- Supplied information -

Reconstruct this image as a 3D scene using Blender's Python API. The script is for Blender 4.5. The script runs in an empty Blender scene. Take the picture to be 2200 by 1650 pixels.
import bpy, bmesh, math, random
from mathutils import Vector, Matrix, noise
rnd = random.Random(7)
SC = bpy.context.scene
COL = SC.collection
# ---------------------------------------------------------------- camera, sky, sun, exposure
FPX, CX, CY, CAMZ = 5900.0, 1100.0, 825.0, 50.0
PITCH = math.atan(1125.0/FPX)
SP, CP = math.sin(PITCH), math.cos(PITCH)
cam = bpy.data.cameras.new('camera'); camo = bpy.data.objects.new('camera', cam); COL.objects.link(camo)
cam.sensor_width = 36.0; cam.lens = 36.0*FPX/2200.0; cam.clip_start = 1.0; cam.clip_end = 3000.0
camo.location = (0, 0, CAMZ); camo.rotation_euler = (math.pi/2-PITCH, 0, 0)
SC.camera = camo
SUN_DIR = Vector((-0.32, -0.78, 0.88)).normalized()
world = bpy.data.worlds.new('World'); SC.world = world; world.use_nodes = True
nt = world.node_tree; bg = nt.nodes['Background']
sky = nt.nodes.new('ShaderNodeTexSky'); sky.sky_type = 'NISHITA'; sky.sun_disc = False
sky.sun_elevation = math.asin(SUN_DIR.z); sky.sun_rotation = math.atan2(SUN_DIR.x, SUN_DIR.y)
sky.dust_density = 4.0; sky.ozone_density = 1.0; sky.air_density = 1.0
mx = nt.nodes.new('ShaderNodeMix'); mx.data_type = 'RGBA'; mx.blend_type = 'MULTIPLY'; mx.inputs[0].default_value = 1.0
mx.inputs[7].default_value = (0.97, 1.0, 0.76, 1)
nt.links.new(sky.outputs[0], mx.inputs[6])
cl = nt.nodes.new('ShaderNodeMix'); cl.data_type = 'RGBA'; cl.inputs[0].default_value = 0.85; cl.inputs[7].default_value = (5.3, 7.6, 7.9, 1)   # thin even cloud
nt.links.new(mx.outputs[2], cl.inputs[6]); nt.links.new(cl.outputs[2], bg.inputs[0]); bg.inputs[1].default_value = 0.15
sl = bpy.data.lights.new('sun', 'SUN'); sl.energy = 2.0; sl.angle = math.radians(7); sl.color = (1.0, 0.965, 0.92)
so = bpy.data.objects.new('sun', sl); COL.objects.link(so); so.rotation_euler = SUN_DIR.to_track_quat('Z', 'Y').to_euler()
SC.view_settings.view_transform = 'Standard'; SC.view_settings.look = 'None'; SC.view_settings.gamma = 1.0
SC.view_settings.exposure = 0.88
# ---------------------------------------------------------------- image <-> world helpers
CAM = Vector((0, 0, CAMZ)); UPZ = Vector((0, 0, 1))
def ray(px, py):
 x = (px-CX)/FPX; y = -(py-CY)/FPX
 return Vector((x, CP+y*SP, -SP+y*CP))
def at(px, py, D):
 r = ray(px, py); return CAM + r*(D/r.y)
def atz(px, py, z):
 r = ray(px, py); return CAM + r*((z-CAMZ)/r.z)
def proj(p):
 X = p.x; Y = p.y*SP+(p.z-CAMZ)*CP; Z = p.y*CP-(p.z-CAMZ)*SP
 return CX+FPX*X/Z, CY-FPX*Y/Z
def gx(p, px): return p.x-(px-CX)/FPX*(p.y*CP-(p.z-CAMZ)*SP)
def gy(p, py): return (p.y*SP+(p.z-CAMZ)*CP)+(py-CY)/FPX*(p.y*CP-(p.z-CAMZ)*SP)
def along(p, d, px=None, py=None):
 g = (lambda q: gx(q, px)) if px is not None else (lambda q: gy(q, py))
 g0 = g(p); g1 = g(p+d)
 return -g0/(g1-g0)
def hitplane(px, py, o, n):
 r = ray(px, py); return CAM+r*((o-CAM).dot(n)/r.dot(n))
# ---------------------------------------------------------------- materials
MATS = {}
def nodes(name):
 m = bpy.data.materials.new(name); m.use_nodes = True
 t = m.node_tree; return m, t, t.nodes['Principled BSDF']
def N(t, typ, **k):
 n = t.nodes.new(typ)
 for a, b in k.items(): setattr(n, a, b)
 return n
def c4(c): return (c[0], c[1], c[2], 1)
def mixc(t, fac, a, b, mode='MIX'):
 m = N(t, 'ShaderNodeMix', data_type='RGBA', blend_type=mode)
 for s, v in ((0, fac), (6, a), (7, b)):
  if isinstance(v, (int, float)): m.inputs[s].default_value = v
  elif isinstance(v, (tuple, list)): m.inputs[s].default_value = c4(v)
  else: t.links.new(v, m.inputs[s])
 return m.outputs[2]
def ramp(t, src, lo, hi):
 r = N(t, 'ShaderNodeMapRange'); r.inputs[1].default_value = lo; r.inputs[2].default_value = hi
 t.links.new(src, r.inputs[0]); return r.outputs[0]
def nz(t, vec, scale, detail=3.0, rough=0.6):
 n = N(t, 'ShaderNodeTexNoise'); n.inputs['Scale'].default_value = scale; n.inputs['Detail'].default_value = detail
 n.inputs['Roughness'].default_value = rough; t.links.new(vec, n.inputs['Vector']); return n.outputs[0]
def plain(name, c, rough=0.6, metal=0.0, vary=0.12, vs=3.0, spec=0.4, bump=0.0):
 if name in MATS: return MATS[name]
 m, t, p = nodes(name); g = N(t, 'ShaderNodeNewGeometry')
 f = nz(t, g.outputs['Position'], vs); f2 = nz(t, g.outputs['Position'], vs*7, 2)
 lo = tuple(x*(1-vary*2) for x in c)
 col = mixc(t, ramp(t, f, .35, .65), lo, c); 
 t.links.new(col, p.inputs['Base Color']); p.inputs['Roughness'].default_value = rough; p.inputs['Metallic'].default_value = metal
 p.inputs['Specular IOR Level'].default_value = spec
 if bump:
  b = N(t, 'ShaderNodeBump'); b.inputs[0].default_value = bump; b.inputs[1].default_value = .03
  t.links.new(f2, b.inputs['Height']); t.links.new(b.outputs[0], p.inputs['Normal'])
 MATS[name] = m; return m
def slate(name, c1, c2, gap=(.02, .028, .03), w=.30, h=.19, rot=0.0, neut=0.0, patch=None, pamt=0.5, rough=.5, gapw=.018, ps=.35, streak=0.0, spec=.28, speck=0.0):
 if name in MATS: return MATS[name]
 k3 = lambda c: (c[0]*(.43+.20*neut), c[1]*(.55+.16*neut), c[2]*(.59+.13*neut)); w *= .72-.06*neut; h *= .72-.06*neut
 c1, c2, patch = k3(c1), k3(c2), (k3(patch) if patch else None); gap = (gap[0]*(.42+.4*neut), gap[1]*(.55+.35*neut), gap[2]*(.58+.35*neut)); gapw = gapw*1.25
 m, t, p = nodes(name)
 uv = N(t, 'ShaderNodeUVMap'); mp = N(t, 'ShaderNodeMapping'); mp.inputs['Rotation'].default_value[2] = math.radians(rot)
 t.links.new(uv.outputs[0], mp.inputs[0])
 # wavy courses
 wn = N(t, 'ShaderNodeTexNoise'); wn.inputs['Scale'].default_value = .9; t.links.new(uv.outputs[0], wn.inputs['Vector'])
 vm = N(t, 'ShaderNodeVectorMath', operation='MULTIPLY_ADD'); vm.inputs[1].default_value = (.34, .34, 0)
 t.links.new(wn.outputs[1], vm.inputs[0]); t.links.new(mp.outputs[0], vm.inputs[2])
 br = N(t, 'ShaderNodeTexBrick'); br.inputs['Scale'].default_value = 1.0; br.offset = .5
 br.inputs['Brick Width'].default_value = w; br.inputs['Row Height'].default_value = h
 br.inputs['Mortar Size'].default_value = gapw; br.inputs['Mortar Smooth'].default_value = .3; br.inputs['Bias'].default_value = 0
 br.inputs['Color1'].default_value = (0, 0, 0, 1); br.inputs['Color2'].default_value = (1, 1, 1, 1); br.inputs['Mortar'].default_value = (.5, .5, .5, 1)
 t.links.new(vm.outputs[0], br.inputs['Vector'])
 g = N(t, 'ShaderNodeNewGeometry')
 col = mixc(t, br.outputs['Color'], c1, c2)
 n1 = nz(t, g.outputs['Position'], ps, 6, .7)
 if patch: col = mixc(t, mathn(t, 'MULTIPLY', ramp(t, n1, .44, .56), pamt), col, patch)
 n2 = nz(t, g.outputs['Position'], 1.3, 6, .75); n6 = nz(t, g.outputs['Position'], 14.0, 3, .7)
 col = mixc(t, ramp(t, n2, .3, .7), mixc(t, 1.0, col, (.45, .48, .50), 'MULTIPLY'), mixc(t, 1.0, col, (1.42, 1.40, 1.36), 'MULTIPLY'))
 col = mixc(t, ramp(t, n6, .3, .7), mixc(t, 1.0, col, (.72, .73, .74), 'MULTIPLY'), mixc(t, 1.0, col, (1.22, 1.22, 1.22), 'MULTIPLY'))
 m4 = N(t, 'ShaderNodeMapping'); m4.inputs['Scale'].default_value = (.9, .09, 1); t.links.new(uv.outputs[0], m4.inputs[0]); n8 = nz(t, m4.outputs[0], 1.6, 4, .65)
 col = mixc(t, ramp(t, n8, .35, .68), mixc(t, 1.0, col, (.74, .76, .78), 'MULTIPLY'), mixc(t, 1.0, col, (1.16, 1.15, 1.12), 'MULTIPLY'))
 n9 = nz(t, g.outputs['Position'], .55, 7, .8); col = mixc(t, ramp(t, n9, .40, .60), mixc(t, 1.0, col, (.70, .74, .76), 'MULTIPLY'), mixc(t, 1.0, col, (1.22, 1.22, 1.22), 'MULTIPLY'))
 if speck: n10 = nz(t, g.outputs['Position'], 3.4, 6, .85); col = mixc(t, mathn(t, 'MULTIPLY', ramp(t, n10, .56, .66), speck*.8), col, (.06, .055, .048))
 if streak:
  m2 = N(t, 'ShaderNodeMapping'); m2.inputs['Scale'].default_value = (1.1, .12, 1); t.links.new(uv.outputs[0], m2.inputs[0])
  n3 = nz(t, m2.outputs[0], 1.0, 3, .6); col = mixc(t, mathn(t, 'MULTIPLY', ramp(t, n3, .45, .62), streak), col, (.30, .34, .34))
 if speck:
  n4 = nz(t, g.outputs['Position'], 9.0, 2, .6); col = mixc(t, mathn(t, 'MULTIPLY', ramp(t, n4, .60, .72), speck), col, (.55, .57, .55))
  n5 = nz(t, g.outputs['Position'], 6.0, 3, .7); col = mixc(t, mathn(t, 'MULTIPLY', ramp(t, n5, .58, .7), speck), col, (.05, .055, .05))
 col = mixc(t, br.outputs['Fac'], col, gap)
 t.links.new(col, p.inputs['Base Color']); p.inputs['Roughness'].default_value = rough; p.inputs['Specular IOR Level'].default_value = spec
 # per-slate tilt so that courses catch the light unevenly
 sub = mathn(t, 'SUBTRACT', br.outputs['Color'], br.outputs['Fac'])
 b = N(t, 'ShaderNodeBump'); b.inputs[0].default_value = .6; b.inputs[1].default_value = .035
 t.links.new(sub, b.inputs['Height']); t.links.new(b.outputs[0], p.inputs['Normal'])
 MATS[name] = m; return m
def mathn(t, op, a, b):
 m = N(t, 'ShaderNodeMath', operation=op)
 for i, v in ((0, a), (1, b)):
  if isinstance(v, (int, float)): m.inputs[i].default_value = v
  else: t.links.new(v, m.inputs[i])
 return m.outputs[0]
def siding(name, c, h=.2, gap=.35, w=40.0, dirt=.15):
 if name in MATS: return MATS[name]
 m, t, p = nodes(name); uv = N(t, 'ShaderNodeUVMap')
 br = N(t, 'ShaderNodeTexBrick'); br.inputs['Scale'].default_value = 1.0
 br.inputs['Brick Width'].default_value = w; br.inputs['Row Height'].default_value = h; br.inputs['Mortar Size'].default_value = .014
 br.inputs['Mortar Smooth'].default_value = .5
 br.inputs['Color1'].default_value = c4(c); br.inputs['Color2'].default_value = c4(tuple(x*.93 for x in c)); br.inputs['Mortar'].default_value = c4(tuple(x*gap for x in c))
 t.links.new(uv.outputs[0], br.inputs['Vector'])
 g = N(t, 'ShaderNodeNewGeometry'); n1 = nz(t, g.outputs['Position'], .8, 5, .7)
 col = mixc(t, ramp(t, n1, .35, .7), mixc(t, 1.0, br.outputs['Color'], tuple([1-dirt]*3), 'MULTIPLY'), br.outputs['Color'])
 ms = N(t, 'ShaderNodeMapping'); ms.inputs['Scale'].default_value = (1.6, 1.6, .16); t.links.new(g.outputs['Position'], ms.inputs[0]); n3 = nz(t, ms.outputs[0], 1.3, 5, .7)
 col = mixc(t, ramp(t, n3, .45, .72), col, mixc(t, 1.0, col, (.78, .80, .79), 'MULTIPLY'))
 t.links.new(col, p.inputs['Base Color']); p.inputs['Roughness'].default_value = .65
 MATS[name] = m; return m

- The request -
Show every line where the string "image" appears.

- Output for this exercise -
Reconstruct this image as a 3D scene using Blender's Python API. The script is for Blender 4.5. The script runs in an empty Blender scene. Take the picture to be 2200 by 1650 pixels.
# ---------------------------------------------------------------- image <-> world helpers